Olabilecek en meşru bir eylem ile oğullarının akıbetini soranlar ile destek için gelenlere ortada hiçbir şey yokken plastik mermi sıkılması başka nasıl izah edilir?

Bu ülkede adalet, adında “adalet” kelimesi olan iktidar partisinin, katlanmakta en çok zorlandığı taleptir artık. Ama evladını gözaltında kaybetmiş, devletten kemik ve mezar yeri isteyen annelerin kaybedip korkacağı da hiçbir şey olamayacağının tahmin edilmesi gerekir.

Ev eşyası olsaydı

C umartesi Anneleri, evlatlarının kemiklerini değil de misal “satın alacak gücüm yok” deyip bir mobilya takımı talep etseydi iktidar nezdinde makbul vatandaş sayılırdı.
Değil 700. hafta, ikinci haftasında kapılarının önüne bir nakliye kamyonu yanaşır, ihtiyaçlarından da fazla eşyayla donatılırdı evleri.

Talep edilen, satın alma değeri olan, mideye hitap eden dünyalık nimetler değil de rejim partisinin adındaki “adalet” olunca reva görülen de zulüm oluyor.

Akkuyu’da neler gizlenmiş neler...

Akkuyu Nükleer Güç Santralı (NGS) önündeki “can sıkıcı”(!) bir hukuk engeli kalktı biliyorsunuz.
Kaldıran da bizatihi Danıştay. İdari Dava Daireleri Genel Kurulu, üç büyük meslek örgütünün açtığı davada, “ÇED olumlu” raporunu hukuka aykırı bulmadı. Temyiz talebini reddetti.
Bu demek oluyor ki Rusya, dünyanın en pahalı elektriğini üretecek Akkuyu NGS’yi kurarken, işletirken o bölgede çevre ve insan yaşamı bakımından endişe edecek hiçbir şey yok! Neyse ki bu feci karar oyçokluğuyla alınmış. Karara muhalif üyeler, nihai ÇED raporundaki eksikliklere dikkat çekmiş. Dava konusu ÇED raporuyla ilgili uzman görüşleri ve raporlardan hayati önemde konuları aktararak karara kayıt düşüyorlar.

Muhalefet şerhi ibretlik!

Saklanan ve yer verilmeyen çok sayıda hastalıklar, bölgedeki balıkçılık ile ilgili bulguları, Alican Uludağ imzalı geçen haftaki haberde yer aldı. Danıştay’ın da olumlu bulduğu ÇED raporunda saklananlar saymakla bitmiyor. Bakınız 2018/337 numaralı karara itiraz eden üyelerin dehşet verici tespitlerine:

- Kıbrıs’ın güneyinde oluşabilecek yüksek ölçekte bir depremin bölgede yaratacağı etkiler.

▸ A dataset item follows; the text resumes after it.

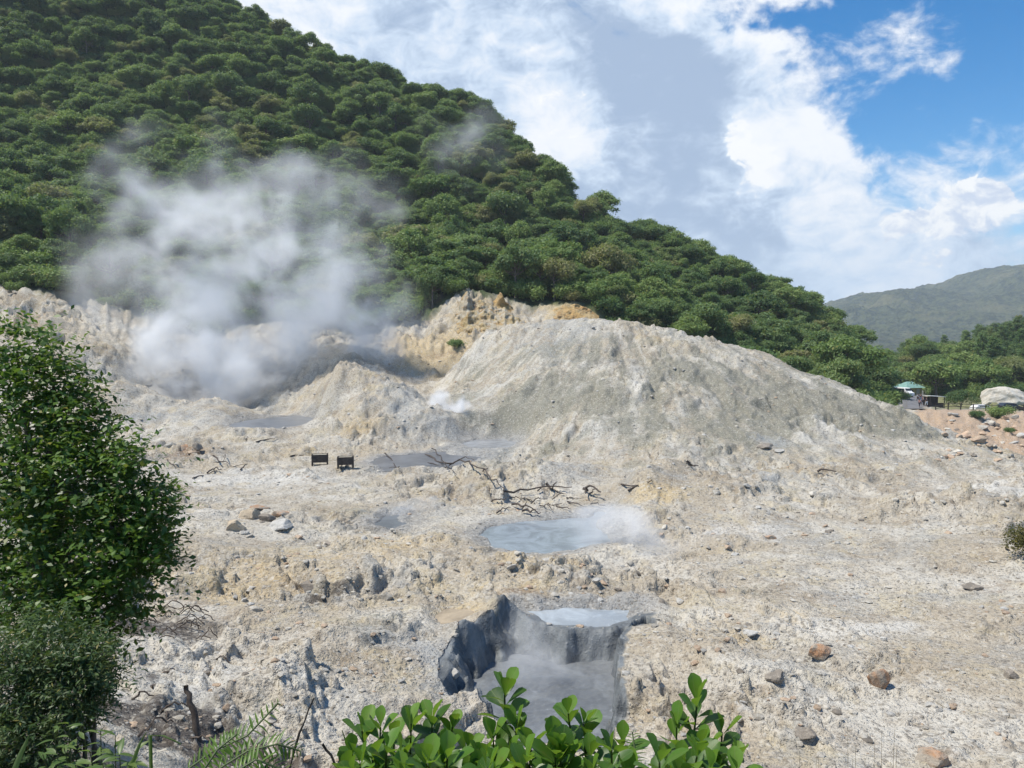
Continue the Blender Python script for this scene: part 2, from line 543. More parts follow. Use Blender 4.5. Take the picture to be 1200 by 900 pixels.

- Nükleer tesisin işletimi sırasında oluşacak asit yağmurlarının bölgedeki tarıma etkisi.

- Bölgedeki kuyulardan içme ve kullanma suyu ve sulama suyu elde eden yerleşim yerlerinin, tesisin yapım ve işletim sürecinde nasıl etkileneceği.

- ÇED raporunda belirtildiğinin aksine, yöredeki yağışların sadece yükselti düzeneği ile açıklanamayacağı, bölgede Akdeniz ve orta enlem siklonlarının bulut ve yağış oluşum düzeneklerinin birinci derecede önemli olduğu, bu konuda raporda yeterince değerlendirme yapılmadığı.

- Santralın reaktörlerinde çevreye salınması öngörülen 23 radyoaktif izotop envanterinde, çevre etkileri çok önemli olan “Trityum” ve “Karbon” izotoplarının gösterilmediği.

- 4 reaktörden çevreye yayılacak salım miktarı 60,740 Curi iken, bu değer ÇED raporunda 20 kat daha düşük gösterildi.

- Soğutma suyu sisteminde kullanılacak “Sodyum Hipoklorit” kimyasalı denize bırakılırken özelliğini kaybettiği belirtilse de bu gerçeği yansıtmıyor.

- Helen yayında (Yunanistan’dan gelip, on iki adaların üzerinden geçen deprem kuşağı) dalma-batma veya volkanik patlama kaynaklı tsunami riski var. Bu nedenle Doğu Akdeniz havzasının tamamının tsunami modellerine yansıtılması gerekirken yapılmadı.

Örtülü ödenek 19 kat arttı

2019 bütçe hazırlıkları başladı. Cumhurbaşkanı’nın TBMM’ye sunacağı ilk bütçede, örtülü ödeneğin tek kullanıcısı da Cumhurbaşkanı olacak.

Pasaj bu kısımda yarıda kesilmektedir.